WHAT IS EXPECTED -
Transcribe the records below exactly as they appear, omitting any pictures.

[Start of TASK INPUTS]

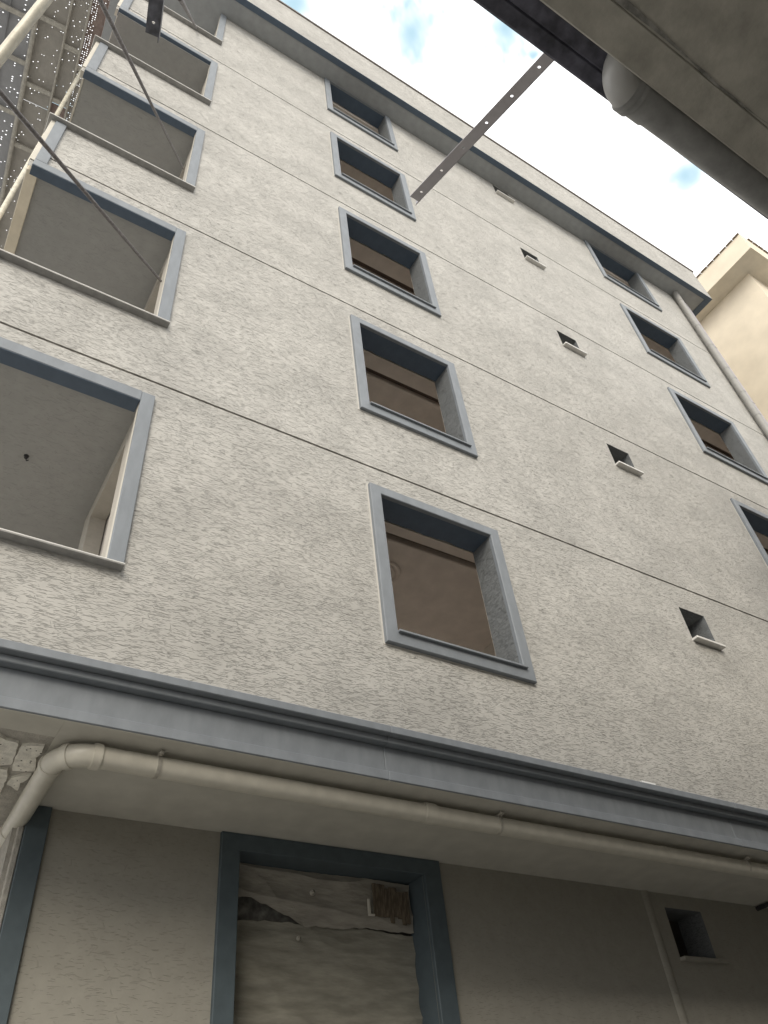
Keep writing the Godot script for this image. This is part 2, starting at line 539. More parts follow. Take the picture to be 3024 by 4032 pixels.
# ---------------------------------------------------------------- balconies
func add_balcony(b: Node3D, i: int):
	var oy := STOREY * i
	var lin := -0.33 + oy               # underside of the lintel
	var ceil_y := -0.30 + oy
	var sill := -2.045 + oy
	if i == 4:
		lin = EAVE_Y; ceil_y = EAVE_Y
	var floor_y := -2.95 + oy
	# slate trims on the wall face
	var t := MB.new()
	var jamb_top := lin if i < 4 else EAVE_Y - 0.004
	t.box(Vector3(0.262, sill + 0.002, 0.0), Vector3(0.372, (jamb_top if i == 4 else -0.212 + oy), 0.032), 0.004, "-z")
	var trim := obj("balcony_trim", t, M.slate, b)
	if i < 4:
		var h := MB.new()
		h.box(Vector3(-1.20, lin, 0.0), Vector3(0.261, -0.209 + oy, 0.033), 0.004, "-z")
		obj("lintel_board", h, M.slate, trim)
		var u := MB.new()
		u.box(Vector3(-1.20, lin - 0.006, [-0.110, -0.085, -0.075, -0.085][i]), Vector3(0.258, lin + 0.004, 0.028), 0.002)
		obj("lintel_underside", u, M.slate_dark, trim)
	var e := MB.new()
	var strip_low := -3.106 + oy if i > 0 else -2.78
	e.box(Vector3(-1.20, strip_low, 0.0), Vector3(-1.088, sill - 0.021, 0.032), 0.004, "-z")
	obj("end_board", e, M.slate, trim)
	var pe := MB.new()  # paler return, sunlight on its left side put into the colour
	pe.box(Vector3(LEFT_X - 0.006, strip_low, -0.14), Vector3(-1.203, sill - 0.021, 0.012))
	obj("pale_corner", pe, M.pale_edge, trim)
	# sill slab
	var s := MB.new()
	s.box(Vector3(-1.285, sill - 0.015, -0.19), Vector3(0.372, sill, 0.075), 0.004)
	var sill_slab := obj("balcony_sill", s, M.marble, b)
	var shade_strip := MB.new()  # strip added below the slab, its darker colour stands in for shade
	shade_strip.box(Vector3(-1.28, sill - 0.0195, -0.16), Vector3(0.369, sill - 0.0155, 0.071))
	obj("sill_shade", shade_strip, M.sill_shade, sill_slab)
	# parapet body, behind the rendered face
	var p := MB.new()
	p.box(Vector3(LEFT_X + 0.004, floor_y + 0.002 if i > 0 else floor_y - 0.2, -0.15), Vector3(0.262, sill - 0.021, -0.022))
	obj("balcony_parapet", p, M.render_smooth, b)
	if i > 0:
		var sb := MB.new()
		sb.box(Vector3(LEFT_X + 0.05, ceil_y - STOREY, -3.2), Vector3(0.44, floor_y, -0.024))
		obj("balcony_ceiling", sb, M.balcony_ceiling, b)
	# right-hand wall of the recess with its doorway, back wall and jamb
	var j := MB.new()
	var wy1 := ceil_y
	j.quad(Vector3(0.262, sill, 0.0), Vector3(0.262, wy1, 0.0), Vector3(0.262, wy1, -0.06), Vector3(0.262, sill, -0.06), Vector3.LEFT)
	j.quad(Vector3(0.262, sill, -0.06), Vector3(0.262, wy1, -0.06), Vector3(0.282, wy1, -0.06), Vector3(0.282, sill, -0.06), Vector3.FORWARD)
	obj("balcony_jamb", j, M.pale_edge, b)
	var wl := MB.new()
	var dtop := ceil_y - 0.17
	var q := func(z0: float, z1: float, y0: float, y1: float):
		wl.quad(Vector3(0.282, y0, z0), Vector3(0.282, y0, z1), Vector3(0.282, y1, z1), Vector3(0.282, y1, z0), Vector3.LEFT)
	q.call(-0.06, -1.57, dtop, wy1)
	q.call(-0.06, -0.34, floor_y, dtop)
	q.call(-1.30, -1.57, floor_y, dtop)
	wl.quad(Vector3(0.282, dtop, -0.34), Vector3(0.282, dtop, -1.30), Vector3(0.42, dtop, -1.30), Vector3(0.42, dtop, -0.34), Vector3.DOWN)
	wl.quad(Vector3(0.282, floor_y, -1.30), Vector3(0.282, dtop, -1.30), Vector3(0.42, dtop, -1.30), Vector3(0.42, floor_y, -1.30), Vector3.BACK)
	var bk := MB.new()
	bk.quad(Vector3(LEFT_X, floor_y, -3.2), Vector3(0.44, floor_y, -3.2), Vector3(0.44, wy1, -3.2), Vector3(LEFT_X, wy1, -3.2), Vector3.BACK)
	wl.quad(Vector3(0.282, floor_y, -1.57), Vector3(0.44, floor_y, -1.57), Vector3(0.44, wy1, -1.57), Vector3(0.282, wy1, -1.57), Vector3.FORWARD)
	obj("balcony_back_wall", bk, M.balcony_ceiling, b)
	obj("balcony_side_wall", wl, M.render_smooth, b)
	var dk := MB.new()
	dk.box(Vector3(0.43, floor_y, -3.2), Vector3(0.45, wy1 + 0.02, -0.2))
	obj("balcony_door", dk, M.room_wall, b)


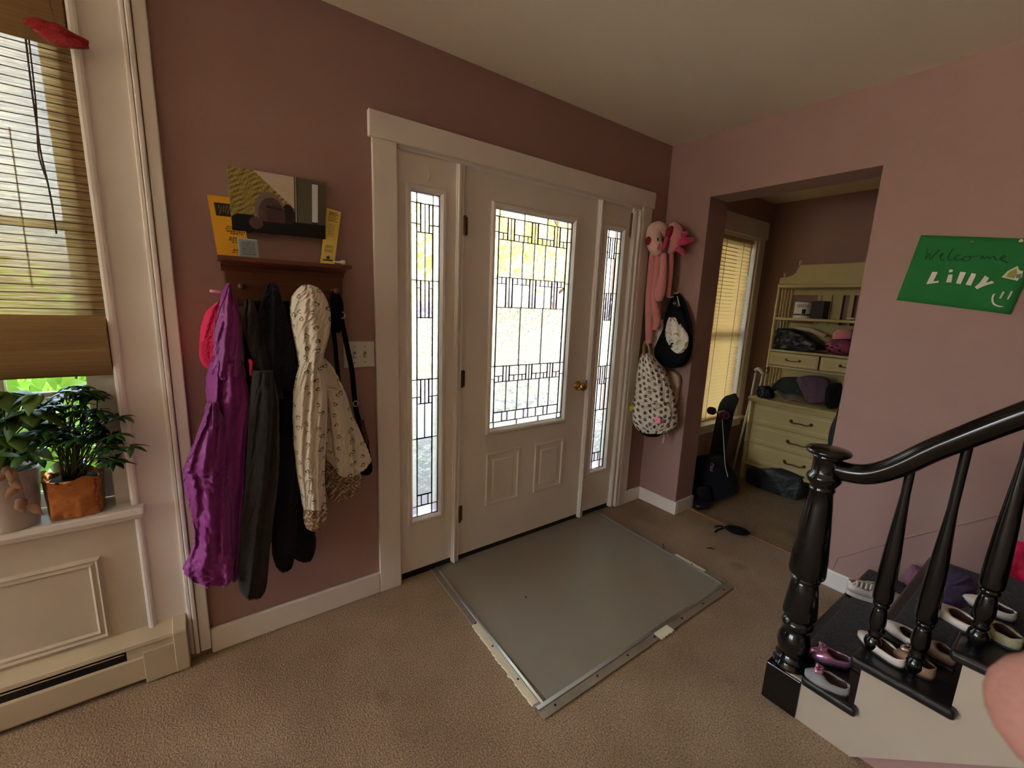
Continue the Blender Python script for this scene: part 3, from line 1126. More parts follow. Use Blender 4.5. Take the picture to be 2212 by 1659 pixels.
# ================================================================ COAT RACK AND WHAT STANDS ON IT
rk = thing('coat_rack', 'brown wooden coat rack with a narrow shelf on the rose wall', 'coat rack', (-.79, 0, 1.40))
SX = (-1.012, -.573)
g = G()
g.box(SX[0], SX[1], -.125, 0, 1.536, 1.552)
g.build('shelf', 'wood', rk, bevel=.004)
G().box(SX[0] + .022, SX[1] - .012, -.020, 0, 1.385, 1.536).build('back_board', 'wood', rk, bevel=.003)
G().prism([(0, 1.536), (-.055, 1.536), (-.045, 1.526), (-.028, 1.520), (-.020, 1.505), (0, 1.505)], 'x', SX[0] + .012, SX[1] - .006).build('cove_moulding', 'wood', rk)
for x in (-.945, -.845, -.735, -.625):
    G().lathe([(.010, 0), (.008, .01), (.0065, .04), (.009, .055), (.012, .062), (.010, .070), (.0, .072)], (x, -.020, 1.452), 14, 'y').build('peg', 'wood', rk, smooth=True)

def colour_sheet(name, mat, TL, TR, BL, BR, nu, nv, fn, thick, parent=None, bow=0.0, **k):
    """flat printed sheet: colours computed by fn(u, v) (0..1 from the top left), with real thickness"""
    U, V = np.meshgrid(np.linspace(0, 1, nu), np.linspace(0, 1, nv))
    TL, TR, BL, BR = map(np.array, (TL, TR, BL, BR))
    P = ((1 - U) * (1 - V))[..., None] * TL + (U * (1 - V))[..., None] * TR + ((1 - U) * V)[..., None] * BL + (U * V)[..., None] * BR
    n = np.cross(TR - TL, BL - TL)
    n = n / np.linalg.norm(n)
    P = P + (bow * np.sin(PI * V))[..., None] * n
    C = fn(U, V)
    g = G()
    g.sheet(P, thick, n, C)
    return g.build(name, mat, parent, fix=False, **k)

def rgb(*c):
    return np.array(lin(c)[:3])

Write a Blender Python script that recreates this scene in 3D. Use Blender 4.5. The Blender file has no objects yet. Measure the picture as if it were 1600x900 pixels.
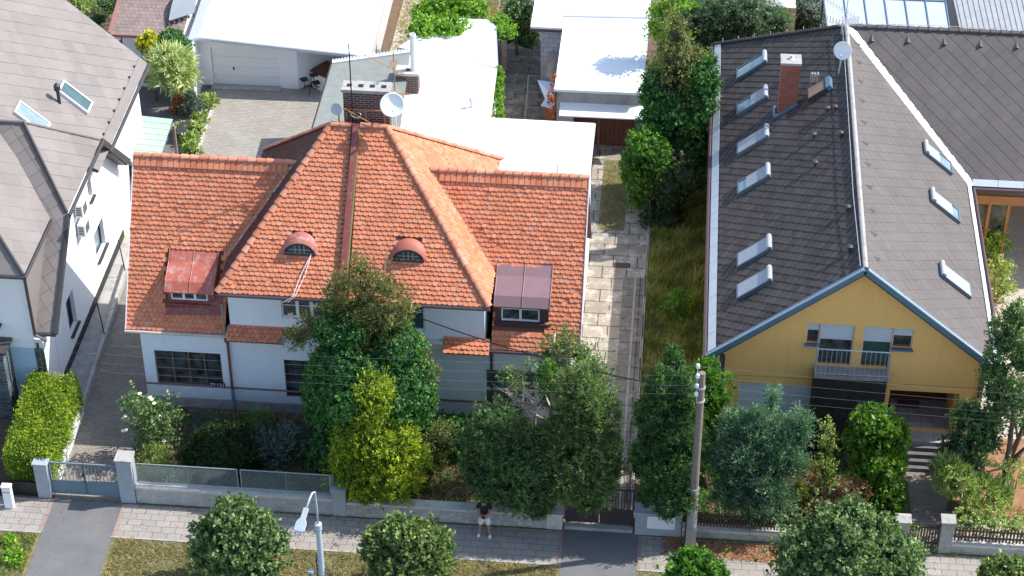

[End of TASK INPUTS]

EXPECTED OUTPUT -
Keep writing the Godot script for this image. This is part 2, starting at line 539. More parts follow. Take the picture to be 3024 by 4032 pixels.
# ---------------------------------------------------------------- balconies
func add_balcony(b: Node3D, i: int):
	var oy := STOREY * i
	var lin := -0.33 + oy               # underside of the lintel
	var ceil_y := -0.30 + oy
	var sill := -2.045 + oy
	if i == 4:
		lin = EAVE_Y; ceil_y = EAVE_Y
	var floor_y := -2.95 + oy
	# slate trims on the wall face
	var t := MB.new()
	var jamb_top := lin if i < 4 else EAVE_Y - 0.004
	t.box(Vector3(0.262, sill + 0.002, 0.0), Vector3(0.372, (jamb_top if i == 4 else -0.212 + oy), 0.032), 0.004, "-z")
	var trim := obj("balcony_trim", t, M.slate, b)
	if i < 4:
		var h := MB.new()
		h.box(Vector3(-1.20, lin, 0.0), Vector3(0.261, -0.209 + oy, 0.033), 0.004, "-z")
		obj("lintel_board", h, M.slate, trim)
		var u := MB.new()
		u.box(Vector3(-1.20, lin - 0.006, [-0.110, -0.085, -0.075, -0.085][i]), Vector3(0.258, lin + 0.004, 0.028), 0.002)
		obj("lintel_underside", u, M.slate_dark, trim)
	var e := MB.new()
	var strip_low := -3.106 + oy if i > 0 else -2.78
	e.box(Vector3(-1.20, strip_low, 0.0), Vector3(-1.088, sill - 0.021, 0.032), 0.004, "-z")
	obj("end_board", e, M.slate, trim)
	var pe := MB.new()  # paler return, sunlight on its left side put into the colour
	pe.box(Vector3(LEFT_X - 0.006, strip_low, -0.14), Vector3(-1.203, sill - 0.021, 0.012))
	obj("pale_corner", pe, M.pale_edge, trim)
	# sill slab
	var s := MB.new()
	s.box(Vector3(-1.285, sill - 0.015, -0.19), Vector3(0.372, sill, 0.075), 0.004)
	var sill_slab := obj("balcony_sill", s, M.marble, b)
	var shade_strip := MB.new()  # strip added below the slab, its darker colour stands in for shade
	shade_strip.box(Vector3(-1.28, sill - 0.0195, -0.16), Vector3(0.369, sill - 0.0155, 0.071))
	obj("sill_shade", shade_strip, M.sill_shade, sill_slab)
	# parapet body, behind the rendered face
	var p := MB.new()
	p.box(Vector3(LEFT_X + 0.004, floor_y + 0.002 if i > 0 else floor_y - 0.2, -0.15), Vector3(0.262, sill - 0.021, -0.022))
	obj("balcony_parapet", p, M.render_smooth, b)
	if i > 0:
		var sb := MB.new()
		sb.box(Vector3(LEFT_X + 0.05, ceil_y - STOREY, -3.2), Vector3(0.44, floor_y, -0.024))
		obj("balcony_ceiling", sb, M.balcony_ceiling, b)
	# right-hand wall of the recess with its doorway, back wall and jamb
	var j := MB.new()
	var wy1 := ceil_y
	j.quad(Vector3(0.262, sill, 0.0), Vector3(0.262, wy1, 0.0), Vector3(0.262, wy1, -0.06), Vector3(0.262, sill, -0.06), Vector3.LEFT)
	j.quad(Vector3(0.262, sill, -0.06), Vector3(0.262, wy1, -0.06), Vector3(0.282, wy1, -0.06), Vector3(0.282, sill, -0.06), Vector3.FORWARD)
	obj("balcony_jamb", j, M.pale_edge, b)
	var wl := MB.new()
	var dtop := ceil_y - 0.17
	var q := func(z0: float, z1: float, y0: float, y1: float):
		wl.quad(Vector3(0.282, y0, z0), Vector3(0.282, y0, z1), Vector3(0.282, y1, z1), Vector3(0.282, y1, z0), Vector3.LEFT)
	q.call(-0.06, -1.57, dtop, wy1)
	q.call(-0.06, -0.34, floor_y, dtop)
	q.call(-1.30, -1.57, floor_y, dtop)
	wl.quad(Vector3(0.282, dtop, -0.34), Vector3(0.282, dtop, -1.30), Vector3(0.42, dtop, -1.30), Vector3(0.42, dtop, -0.34), Vector3.DOWN)
	wl.quad(Vector3(0.282, floor_y, -1.30), Vector3(0.282, dtop, -1.30), Vector3(0.42, dtop, -1.30), Vector3(0.42, floor_y, -1.30), Vector3.BACK)
	var bk := MB.new()
	bk.quad(Vector3(LEFT_X, floor_y, -3.2), Vector3(0.44, floor_y, -3.2), Vector3(0.44, wy1, -3.2), Vector3(LEFT_X, wy1, -3.2), Vector3.BACK)
	wl.quad(Vector3(0.282, floor_y, -1.57), Vector3(0.44, floor_y, -1.57), Vector3(0.44, wy1, -1.57), Vector3(0.282, wy1, -1.57), Vector3.FORWARD)
	obj("balcony_back_wall", bk, M.balcony_ceiling, b)
	obj("balcony_side_wall", wl, M.render_smooth, b)
	var dk := MB.new()
	dk.box(Vector3(0.43, floor_y, -3.2), Vector3(0.45, wy1 + 0.02, -0.2))
	obj("balcony_door", dk, M.room_wall, b)


Continue the Blender Python script for this scene: part 3, from line 1126. More parts follow. Use Blender 4.5. Take the picture to be 2212 by 1659 pixels.
# ================================================================ COAT RACK AND WHAT STANDS ON IT
rk = thing('coat_rack', 'brown wooden coat rack with a narrow shelf on the rose wall', 'coat rack', (-.79, 0, 1.40))
SX = (-1.012, -.573)
g = G()
g.box(SX[0], SX[1], -.125, 0, 1.536, 1.552)
g.build('shelf', 'wood', rk, bevel=.004)
G().box(SX[0] + .022, SX[1] - .012, -.020, 0, 1.385, 1.536).build('back_board', 'wood', rk, bevel=.003)
G().prism([(0, 1.536), (-.055, 1.536), (-.045, 1.526), (-.028, 1.520), (-.020, 1.505), (0, 1.505)], 'x', SX[0] + .012, SX[1] - .006).build('cove_moulding', 'wood', rk)
for x in (-.945, -.845, -.735, -.625):
    G().lathe([(.010, 0), (.008, .01), (.0065, .04), (.009, .055), (.012, .062), (.010, .070), (.0, .072)], (x, -.020, 1.452), 14, 'y').build('peg', 'wood', rk, smooth=True)

def colour_sheet(name, mat, TL, TR, BL, BR, nu, nv, fn, thick, parent=None, bow=0.0, **k):
    """flat printed sheet: colours computed by fn(u, v) (0..1 from the top left), with real thickness"""
    U, V = np.meshgrid(np.linspace(0, 1, nu), np.linspace(0, 1, nv))
    TL, TR, BL, BR = map(np.array, (TL, TR, BL, BR))
    P = ((1 - U) * (1 - V))[..., None] * TL + (U * (1 - V))[..., None] * TR + ((1 - U) * V)[..., None] * BL + (U * V)[..., None] * BR
    n = np.cross(TR - TL, BL - TL)
    n = n / np.linalg.norm(n)
    P = P + (bow * np.sin(PI * V))[..., None] * n
    C = fn(U, V)
    g = G()
    g.sheet(P, thick, n, C)
    return g.build(name, mat, parent, fix=False, **k)

def rgb(*c):
    return np.array(lin(c)[:3])

Write a Blender Python script that recreates this scene in 3D. Use Blender 4.5. The Blender file has no objects yet. Measure the picture as if it were 1600x900 pixels.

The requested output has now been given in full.